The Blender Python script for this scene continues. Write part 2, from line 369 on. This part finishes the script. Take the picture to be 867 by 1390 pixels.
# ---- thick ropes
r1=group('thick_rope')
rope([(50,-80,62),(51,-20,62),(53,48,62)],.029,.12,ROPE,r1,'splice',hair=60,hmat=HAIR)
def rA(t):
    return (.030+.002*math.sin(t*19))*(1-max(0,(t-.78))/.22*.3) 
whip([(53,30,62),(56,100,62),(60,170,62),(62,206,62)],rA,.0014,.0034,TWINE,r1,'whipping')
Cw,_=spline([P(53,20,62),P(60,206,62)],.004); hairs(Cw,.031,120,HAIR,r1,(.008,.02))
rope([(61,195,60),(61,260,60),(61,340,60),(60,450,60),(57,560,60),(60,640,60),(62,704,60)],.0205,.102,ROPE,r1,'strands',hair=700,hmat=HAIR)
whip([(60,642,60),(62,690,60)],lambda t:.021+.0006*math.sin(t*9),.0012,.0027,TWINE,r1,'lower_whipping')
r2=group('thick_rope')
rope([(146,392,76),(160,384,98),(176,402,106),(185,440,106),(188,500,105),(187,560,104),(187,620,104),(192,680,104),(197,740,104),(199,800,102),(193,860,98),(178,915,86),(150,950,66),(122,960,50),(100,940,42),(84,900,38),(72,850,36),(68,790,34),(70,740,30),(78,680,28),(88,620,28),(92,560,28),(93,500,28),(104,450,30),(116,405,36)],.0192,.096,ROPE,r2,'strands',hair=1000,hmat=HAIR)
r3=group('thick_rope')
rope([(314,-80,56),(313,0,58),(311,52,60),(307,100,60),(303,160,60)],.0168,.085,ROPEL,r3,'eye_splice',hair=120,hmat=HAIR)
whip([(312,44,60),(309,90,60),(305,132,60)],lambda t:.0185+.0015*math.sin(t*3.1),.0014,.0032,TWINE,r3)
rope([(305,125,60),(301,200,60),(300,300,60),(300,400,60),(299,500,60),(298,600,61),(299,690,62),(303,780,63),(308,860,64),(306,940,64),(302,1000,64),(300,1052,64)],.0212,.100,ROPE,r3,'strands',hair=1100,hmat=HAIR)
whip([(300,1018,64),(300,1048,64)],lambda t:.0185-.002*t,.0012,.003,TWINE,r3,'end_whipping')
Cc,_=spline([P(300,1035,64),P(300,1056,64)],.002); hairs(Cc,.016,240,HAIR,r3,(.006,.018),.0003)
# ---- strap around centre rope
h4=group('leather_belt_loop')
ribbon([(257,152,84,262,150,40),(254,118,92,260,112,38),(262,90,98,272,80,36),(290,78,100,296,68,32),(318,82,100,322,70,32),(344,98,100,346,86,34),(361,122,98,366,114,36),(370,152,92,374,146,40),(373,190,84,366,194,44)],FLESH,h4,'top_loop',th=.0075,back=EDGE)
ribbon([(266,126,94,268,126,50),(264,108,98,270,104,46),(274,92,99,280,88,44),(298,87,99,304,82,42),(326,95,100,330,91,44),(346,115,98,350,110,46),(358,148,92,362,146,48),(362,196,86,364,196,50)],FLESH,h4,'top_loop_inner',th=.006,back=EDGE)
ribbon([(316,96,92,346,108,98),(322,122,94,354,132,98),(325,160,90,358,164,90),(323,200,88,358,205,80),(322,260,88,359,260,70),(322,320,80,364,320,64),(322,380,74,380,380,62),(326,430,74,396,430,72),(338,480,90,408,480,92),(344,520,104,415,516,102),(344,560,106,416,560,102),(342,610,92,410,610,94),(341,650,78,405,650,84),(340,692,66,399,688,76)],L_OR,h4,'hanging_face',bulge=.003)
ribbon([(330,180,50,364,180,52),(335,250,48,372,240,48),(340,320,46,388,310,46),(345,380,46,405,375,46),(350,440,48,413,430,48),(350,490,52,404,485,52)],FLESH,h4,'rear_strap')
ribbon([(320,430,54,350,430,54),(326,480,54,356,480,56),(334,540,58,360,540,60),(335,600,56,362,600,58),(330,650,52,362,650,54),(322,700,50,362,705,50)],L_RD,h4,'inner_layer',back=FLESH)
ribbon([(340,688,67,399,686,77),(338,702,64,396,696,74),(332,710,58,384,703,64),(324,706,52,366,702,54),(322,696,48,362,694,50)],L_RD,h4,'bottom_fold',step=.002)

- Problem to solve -
Write the data out again in full and exactly.

- The output -
The Blender Python script for this scene continues. Write part 2, from line 369 on. This part finishes the script. Take the picture to be 867 by 1390 pixels.
# ---- thick ropes
r1=group('thick_rope')
rope([(50,-80,62),(51,-20,62),(53,48,62)],.029,.12,ROPE,r1,'splice',hair=60,hmat=HAIR)
def rA(t):
    return (.030+.002*math.sin(t*19))*(1-max(0,(t-.78))/.22*.3) 
whip([(53,30,62),(56,100,62),(60,170,62),(62,206,62)],rA,.0014,.0034,TWINE,r1,'whipping')
Cw,_=spline([P(53,20,62),P(60,206,62)],.004); hairs(Cw,.031,120,HAIR,r1,(.008,.02))
rope([(61,195,60),(61,260,60),(61,340,60),(60,450,60),(57,560,60),(60,640,60),(62,704,60)],.0205,.102,ROPE,r1,'strands',hair=700,hmat=HAIR)
whip([(60,642,60),(62,690,60)],lambda t:.021+.0006*math.sin(t*9),.0012,.0027,TWINE,r1,'lower_whipping')
r2=group('thick_rope')
rope([(146,392,76),(160,384,98),(176,402,106),(185,440,106),(188,500,105),(187,560,104),(187,620,104),(192,680,104),(197,740,104),(199,800,102),(193,860,98),(178,915,86),(150,950,66),(122,960,50),(100,940,42),(84,900,38),(72,850,36),(68,790,34),(70,740,30),(78,680,28),(88,620,28),(92,560,28),(93,500,28),(104,450,30),(116,405,36)],.0192,.096,ROPE,r2,'strands',hair=1000,hmat=HAIR)
r3=group('thick_rope')
rope([(314,-80,56),(313,0,58),(311,52,60),(307,100,60),(303,160,60)],.0168,.085,ROPEL,r3,'eye_splice',hair=120,hmat=HAIR)
whip([(312,44,60),(309,90,60),(305,132,60)],lambda t:.0185+.0015*math.sin(t*3.1),.0014,.0032,TWINE,r3)
rope([(305,125,60),(301,200,60),(300,300,60),(300,400,60),(299,500,60),(298,600,61),(299,690,62),(303,780,63),(308,860,64),(306,940,64),(302,1000,64),(300,1052,64)],.0212,.100,ROPE,r3,'strands',hair=1100,hmat=HAIR)
whip([(300,1018,64),(300,1048,64)],lambda t:.0185-.002*t,.0012,.003,TWINE,r3,'end_whipping')
Cc,_=spline([P(300,1035,64),P(300,1056,64)],.002); hairs(Cc,.016,240,HAIR,r3,(.006,.018),.0003)
# ---- strap around centre rope
h4=group('leather_belt_loop')
ribbon([(257,152,84,262,150,40),(254,118,92,260,112,38),(262,90,98,272,80,36),(290,78,100,296,68,32),(318,82,100,322,70,32),(344,98,100,346,86,34),(361,122,98,366,114,36),(370,152,92,374,146,40),(373,190,84,366,194,44)],FLESH,h4,'top_loop',th=.0075,back=EDGE)
ribbon([(266,126,94,268,126,50),(264,108,98,270,104,46),(274,92,99,280,88,44),(298,87,99,304,82,42),(326,95,100,330,91,44),(346,115,98,350,110,46),(358,148,92,362,146,48),(362,196,86,364,196,50)],FLESH,h4,'top_loop_inner',th=.006,back=EDGE)
ribbon([(316,96,92,346,108,98),(322,122,94,354,132,98),(325,160,90,358,164,90),(323,200,88,358,205,80),(322,260,88,359,260,70),(322,320,80,364,320,64),(322,380,74,380,380,62),(326,430,74,396,430,72),(338,480,90,408,480,92),(344,520,104,415,516,102),(344,560,106,416,560,102),(342,610,92,410,610,94),(341,650,78,405,650,84),(340,692,66,399,688,76)],L_OR,h4,'hanging_face',bulge=.003)
ribbon([(330,180,50,364,180,52),(335,250,48,372,240,48),(340,320,46,388,310,46),(345,380,46,405,375,46),(350,440,48,413,430,48),(350,490,52,404,485,52)],FLESH,h4,'rear_strap')
ribbon([(320,430,54,350,430,54),(326,480,54,356,480,56),(334,540,58,360,540,60),(335,600,56,362,600,58),(330,650,52,362,650,54),(322,700,50,362,705,50)],L_RD,h4,'inner_layer',back=FLESH)
ribbon([(340,688,67,399,686,77),(338,702,64,396,696,74),(332,710,58,384,703,64),(324,706,52,366,702,54),(322,696,48,362,694,50)],L_RD,h4,'bottom_fold',step=.002)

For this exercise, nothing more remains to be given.